By the testimony of the bookkeeper it would appear that losses on bills of goods, sold by appellee prior to his quitting his employment, were ascertained after the rendition of the account claimed to be an account stated, which, if apportioned under the terms of the contract, would more than offset the balance there shown to be due to appellee. Ho statement of such loss was, however, furnished to appellee until .after he had begun this suit—about six months after the account rendered was furnished appellee. On the other hand, this same witness testified to certain facts concerning outstanding accounts of goods sold by appellee, from which, if standing alone, the jury might, perhaps, have found that an additional amount was owing to appellee, and they seem in fact to have done so, although such increased sum was remitted from the verdict.
We can not assent to appellee’s contention that the statement furnished to him was equivalent to an account stated, in the legal significance of that term, and, as such, conclusive between the parties to it, except for fraud, mistake or plain error shown.
Bouvier (Law Dictionary) defines an account stated to be: “ An agreed balance of accounts. An account which has been examined and accepted by the parties.”
It seems that it was the custom between the parties to furnish appellee with a statement soon after the end of each month, showing the commissions earned by him upon sales made by him during the month, and to charge him with ten per cent thereof as a reserve or retention fund to abide the ascertainment, later on, of losses, if any, upon goods so sold, as it was provided by the contract should be done. The goods were not sold for cash, but upon credits of thirty or sixty days, and in the nature of things it could not be known at the end of a month what the percentage of loss would be upon sales the term of credit for which had not expired.
True, the parties might have agreed at the time appellee quit his employment that no part of losses, if any, upon sales for which the term of credit had not expired, should be borne by appellee, and the contract in such respect be abrogated, but there is no evidence of such an agreement.
There is no evidence that appellant ever saw the statement of January 3d after it was made out by the bookkeeper, or that the bookkeeper had any authority to in any respect change or abrogate the provisions of the contract. Bf or is there any evidence that appellant and appellee ever agreed upon such statement as being final and correct. The only evidence in such respect is that appellee requested appellant to give him a statement of how much was due him, and that the bookkeeper made out and gave to appellee the account of January 3d.

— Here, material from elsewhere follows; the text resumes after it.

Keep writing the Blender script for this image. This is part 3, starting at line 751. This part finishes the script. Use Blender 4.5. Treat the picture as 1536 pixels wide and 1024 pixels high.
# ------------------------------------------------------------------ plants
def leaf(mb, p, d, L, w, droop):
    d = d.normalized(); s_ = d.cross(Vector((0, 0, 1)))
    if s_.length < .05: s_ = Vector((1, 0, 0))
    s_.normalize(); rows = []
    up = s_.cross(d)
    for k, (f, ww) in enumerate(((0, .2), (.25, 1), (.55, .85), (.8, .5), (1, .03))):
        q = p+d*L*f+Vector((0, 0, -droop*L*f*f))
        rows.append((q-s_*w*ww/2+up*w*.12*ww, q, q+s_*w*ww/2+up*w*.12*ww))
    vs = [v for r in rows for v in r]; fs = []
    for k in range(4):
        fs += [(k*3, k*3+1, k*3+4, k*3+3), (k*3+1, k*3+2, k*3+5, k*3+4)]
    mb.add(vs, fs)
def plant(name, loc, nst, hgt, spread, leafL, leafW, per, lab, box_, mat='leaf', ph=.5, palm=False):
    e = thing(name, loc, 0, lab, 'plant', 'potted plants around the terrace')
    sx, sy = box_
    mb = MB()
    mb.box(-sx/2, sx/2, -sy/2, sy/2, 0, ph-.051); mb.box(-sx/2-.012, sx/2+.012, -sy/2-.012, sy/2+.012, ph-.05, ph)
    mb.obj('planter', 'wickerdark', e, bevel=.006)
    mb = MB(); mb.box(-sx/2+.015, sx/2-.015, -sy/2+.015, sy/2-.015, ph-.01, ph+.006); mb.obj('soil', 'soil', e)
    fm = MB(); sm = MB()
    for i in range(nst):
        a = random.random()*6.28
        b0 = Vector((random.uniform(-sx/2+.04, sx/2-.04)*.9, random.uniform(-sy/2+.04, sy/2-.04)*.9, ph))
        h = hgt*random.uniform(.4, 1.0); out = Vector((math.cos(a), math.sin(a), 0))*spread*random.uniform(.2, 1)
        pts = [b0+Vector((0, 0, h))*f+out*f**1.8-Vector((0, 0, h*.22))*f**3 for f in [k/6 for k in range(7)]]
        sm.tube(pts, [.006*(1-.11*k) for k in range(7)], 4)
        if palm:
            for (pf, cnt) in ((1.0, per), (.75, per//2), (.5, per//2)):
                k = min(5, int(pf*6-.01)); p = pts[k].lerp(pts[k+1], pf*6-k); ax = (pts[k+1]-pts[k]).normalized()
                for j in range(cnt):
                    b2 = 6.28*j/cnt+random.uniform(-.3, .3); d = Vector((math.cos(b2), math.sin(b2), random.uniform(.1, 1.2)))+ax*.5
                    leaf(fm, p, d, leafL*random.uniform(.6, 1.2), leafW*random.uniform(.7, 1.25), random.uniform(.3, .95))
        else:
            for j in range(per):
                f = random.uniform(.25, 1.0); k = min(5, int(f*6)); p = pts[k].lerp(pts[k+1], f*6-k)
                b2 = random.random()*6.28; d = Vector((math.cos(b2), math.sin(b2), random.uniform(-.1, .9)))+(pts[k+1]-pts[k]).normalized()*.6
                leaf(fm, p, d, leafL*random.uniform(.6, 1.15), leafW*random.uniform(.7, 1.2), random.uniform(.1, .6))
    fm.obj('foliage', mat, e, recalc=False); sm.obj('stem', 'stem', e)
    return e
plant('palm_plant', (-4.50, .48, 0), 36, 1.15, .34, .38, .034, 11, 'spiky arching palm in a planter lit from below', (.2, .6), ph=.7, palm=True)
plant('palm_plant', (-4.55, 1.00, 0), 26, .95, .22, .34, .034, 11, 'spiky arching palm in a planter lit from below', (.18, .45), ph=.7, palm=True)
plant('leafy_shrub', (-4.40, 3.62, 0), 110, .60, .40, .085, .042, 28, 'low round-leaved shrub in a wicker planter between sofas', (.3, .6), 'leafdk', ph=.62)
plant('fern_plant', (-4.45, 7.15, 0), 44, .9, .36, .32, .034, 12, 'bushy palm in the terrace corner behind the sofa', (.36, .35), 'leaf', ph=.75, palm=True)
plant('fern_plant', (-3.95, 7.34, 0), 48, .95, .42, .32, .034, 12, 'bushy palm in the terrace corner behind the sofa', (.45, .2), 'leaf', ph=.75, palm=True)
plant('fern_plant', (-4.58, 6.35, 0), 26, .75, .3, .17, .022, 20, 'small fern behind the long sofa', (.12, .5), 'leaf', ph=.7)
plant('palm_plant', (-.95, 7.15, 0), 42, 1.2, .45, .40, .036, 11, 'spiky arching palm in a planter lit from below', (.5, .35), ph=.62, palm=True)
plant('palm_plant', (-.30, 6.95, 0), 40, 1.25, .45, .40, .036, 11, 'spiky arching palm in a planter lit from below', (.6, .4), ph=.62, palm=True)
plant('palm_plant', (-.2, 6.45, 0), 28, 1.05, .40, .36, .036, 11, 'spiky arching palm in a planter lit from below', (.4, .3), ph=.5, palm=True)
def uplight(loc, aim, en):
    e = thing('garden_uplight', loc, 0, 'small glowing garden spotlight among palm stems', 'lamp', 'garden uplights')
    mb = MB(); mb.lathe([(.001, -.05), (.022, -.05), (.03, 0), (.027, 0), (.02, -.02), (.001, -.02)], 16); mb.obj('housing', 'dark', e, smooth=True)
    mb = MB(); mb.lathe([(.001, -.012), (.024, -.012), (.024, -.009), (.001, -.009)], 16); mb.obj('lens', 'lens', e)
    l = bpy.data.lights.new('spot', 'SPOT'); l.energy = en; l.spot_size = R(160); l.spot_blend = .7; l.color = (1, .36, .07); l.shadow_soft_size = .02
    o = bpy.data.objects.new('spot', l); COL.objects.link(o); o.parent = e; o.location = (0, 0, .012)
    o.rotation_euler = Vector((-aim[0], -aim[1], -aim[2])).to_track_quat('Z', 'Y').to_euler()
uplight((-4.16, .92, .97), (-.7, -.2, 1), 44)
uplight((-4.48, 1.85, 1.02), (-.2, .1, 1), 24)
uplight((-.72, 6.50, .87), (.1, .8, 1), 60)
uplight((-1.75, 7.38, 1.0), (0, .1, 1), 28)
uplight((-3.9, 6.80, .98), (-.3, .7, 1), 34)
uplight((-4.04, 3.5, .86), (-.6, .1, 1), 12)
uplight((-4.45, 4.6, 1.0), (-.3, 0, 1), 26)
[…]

Such falls far short of being an account stated, binding in law upon the parties. The clear inference is, as testified by the bookkeeper, that it was made and given as a statement for the month of December only, without reference to losses that might be subsequently ascertained. Except upon the theory that the statement furnished appellee constituted an account stated, which, we hold, is not sustainable under the proof as made, the evidence did not warrant a verdict in favor of appellee.

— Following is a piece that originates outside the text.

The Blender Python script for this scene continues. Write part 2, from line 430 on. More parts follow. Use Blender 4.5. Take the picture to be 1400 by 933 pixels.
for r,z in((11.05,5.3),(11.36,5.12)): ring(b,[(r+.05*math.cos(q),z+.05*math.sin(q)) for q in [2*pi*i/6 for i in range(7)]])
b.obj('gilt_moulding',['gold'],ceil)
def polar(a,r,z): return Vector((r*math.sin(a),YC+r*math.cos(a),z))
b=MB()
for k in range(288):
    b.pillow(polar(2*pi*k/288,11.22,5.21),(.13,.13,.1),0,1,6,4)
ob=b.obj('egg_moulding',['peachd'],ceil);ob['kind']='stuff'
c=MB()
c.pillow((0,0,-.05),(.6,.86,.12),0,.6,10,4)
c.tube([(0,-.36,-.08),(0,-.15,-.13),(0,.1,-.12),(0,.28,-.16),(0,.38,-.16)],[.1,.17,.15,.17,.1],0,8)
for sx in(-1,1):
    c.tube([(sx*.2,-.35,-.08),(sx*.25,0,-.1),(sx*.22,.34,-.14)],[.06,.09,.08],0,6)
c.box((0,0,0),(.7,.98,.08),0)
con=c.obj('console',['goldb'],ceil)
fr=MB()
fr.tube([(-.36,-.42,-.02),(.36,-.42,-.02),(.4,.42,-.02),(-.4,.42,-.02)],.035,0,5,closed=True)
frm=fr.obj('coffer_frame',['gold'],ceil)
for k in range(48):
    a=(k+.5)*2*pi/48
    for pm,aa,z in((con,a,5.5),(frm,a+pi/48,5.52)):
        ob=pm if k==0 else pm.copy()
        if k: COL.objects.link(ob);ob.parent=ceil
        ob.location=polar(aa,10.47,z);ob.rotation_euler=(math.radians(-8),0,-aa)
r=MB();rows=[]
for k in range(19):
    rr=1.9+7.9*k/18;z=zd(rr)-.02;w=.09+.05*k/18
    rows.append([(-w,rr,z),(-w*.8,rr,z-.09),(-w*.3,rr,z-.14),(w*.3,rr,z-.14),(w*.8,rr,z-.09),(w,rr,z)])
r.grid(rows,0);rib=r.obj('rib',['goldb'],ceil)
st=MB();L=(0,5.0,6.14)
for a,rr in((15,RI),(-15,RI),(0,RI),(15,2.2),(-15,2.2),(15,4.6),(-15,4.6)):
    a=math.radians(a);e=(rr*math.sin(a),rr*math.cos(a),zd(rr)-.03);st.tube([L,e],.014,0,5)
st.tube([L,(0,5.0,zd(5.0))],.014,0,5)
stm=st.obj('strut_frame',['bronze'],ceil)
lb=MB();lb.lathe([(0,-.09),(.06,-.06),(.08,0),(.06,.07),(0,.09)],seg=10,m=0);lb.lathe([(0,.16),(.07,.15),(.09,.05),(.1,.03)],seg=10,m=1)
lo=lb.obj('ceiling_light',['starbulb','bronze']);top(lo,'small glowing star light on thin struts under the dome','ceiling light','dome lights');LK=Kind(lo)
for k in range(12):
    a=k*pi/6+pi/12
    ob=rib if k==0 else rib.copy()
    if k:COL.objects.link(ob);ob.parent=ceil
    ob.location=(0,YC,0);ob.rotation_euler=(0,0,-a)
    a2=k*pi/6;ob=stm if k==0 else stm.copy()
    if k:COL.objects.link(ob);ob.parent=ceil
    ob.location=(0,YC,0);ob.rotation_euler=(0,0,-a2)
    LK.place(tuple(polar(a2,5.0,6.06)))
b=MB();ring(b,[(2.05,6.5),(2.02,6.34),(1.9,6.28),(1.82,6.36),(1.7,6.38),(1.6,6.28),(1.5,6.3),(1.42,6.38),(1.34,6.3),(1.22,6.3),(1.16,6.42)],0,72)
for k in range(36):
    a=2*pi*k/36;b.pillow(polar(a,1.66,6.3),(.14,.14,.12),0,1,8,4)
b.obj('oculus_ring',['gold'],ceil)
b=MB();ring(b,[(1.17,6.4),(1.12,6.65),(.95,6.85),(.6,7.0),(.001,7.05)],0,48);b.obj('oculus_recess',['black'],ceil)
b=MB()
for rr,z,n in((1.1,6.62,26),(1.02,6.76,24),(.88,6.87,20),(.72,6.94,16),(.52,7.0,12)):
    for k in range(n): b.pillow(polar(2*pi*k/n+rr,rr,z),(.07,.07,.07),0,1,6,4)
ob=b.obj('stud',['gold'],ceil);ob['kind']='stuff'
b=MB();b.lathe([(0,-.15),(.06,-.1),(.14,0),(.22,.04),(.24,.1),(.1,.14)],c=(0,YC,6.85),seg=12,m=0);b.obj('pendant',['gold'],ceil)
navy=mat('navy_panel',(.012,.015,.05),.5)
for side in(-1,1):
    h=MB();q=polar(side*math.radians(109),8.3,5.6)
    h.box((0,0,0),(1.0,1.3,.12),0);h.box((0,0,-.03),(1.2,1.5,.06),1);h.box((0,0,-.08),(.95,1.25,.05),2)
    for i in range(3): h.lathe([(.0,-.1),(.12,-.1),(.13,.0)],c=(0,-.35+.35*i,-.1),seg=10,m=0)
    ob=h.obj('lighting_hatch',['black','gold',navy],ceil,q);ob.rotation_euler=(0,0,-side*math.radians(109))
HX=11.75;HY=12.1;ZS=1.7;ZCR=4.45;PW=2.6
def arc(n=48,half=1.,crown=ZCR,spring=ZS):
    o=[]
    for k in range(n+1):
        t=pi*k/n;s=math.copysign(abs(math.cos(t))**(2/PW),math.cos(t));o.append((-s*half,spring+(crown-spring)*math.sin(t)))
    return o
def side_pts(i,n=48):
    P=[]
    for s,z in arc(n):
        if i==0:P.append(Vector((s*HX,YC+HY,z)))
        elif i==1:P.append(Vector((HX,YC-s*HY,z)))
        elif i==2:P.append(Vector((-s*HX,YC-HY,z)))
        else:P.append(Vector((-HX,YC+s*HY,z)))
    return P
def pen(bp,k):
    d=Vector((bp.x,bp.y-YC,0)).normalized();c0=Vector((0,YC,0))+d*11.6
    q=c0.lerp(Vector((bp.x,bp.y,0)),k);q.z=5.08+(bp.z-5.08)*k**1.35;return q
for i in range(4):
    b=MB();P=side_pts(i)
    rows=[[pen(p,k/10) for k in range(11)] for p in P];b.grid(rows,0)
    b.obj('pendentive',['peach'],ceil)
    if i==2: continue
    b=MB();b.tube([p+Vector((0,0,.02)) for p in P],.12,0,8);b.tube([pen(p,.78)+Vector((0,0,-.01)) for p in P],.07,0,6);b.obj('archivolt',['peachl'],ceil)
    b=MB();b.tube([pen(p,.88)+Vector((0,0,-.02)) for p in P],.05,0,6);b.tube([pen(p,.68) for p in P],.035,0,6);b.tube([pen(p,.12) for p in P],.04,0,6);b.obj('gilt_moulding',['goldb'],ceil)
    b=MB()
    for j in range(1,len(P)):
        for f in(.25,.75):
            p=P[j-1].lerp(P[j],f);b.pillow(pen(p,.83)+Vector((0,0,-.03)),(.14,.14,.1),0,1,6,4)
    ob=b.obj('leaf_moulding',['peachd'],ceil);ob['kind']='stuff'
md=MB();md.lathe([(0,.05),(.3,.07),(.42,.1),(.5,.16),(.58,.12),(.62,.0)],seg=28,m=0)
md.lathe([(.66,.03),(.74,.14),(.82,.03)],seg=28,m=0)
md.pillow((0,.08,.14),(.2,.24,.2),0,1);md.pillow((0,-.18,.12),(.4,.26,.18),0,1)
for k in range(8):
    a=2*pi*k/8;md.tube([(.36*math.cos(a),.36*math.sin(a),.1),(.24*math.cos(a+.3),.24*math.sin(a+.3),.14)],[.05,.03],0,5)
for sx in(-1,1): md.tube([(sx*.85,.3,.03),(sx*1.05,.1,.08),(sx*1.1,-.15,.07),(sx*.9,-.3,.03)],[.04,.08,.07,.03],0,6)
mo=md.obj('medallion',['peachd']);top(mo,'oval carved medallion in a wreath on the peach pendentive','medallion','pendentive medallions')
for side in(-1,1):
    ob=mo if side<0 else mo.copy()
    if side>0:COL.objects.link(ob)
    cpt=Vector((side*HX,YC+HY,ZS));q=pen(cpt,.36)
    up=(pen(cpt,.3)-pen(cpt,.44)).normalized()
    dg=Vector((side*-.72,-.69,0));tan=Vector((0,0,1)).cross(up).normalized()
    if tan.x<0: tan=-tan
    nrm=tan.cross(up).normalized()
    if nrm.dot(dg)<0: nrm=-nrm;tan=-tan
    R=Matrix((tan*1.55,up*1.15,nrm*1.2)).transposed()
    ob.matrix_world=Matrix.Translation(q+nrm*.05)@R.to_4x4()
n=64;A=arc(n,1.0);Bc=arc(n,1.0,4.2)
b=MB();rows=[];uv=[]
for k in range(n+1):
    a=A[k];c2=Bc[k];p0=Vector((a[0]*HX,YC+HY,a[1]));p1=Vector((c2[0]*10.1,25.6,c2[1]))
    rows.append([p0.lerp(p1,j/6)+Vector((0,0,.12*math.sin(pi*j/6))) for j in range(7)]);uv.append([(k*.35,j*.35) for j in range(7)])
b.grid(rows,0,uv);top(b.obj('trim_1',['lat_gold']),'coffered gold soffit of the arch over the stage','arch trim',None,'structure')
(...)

We expressly refrain from all opinion upon the case as it may be made to appear upon a fuller inquiry into the accounts kept by appellant than was had by appellee under the account stated theory upon which his case was tried. He staked his case below and has done so here upon that theory.
In his brief he says, “ the only question in this case is whether the statement * * * was an account stated.”
We therefore discuss nothing else, and, it being plainly not such, we are reluctantly (the amount involved being so small) compelled to reverse the judgment and remand the cause for another trial. Eeversed and remanded.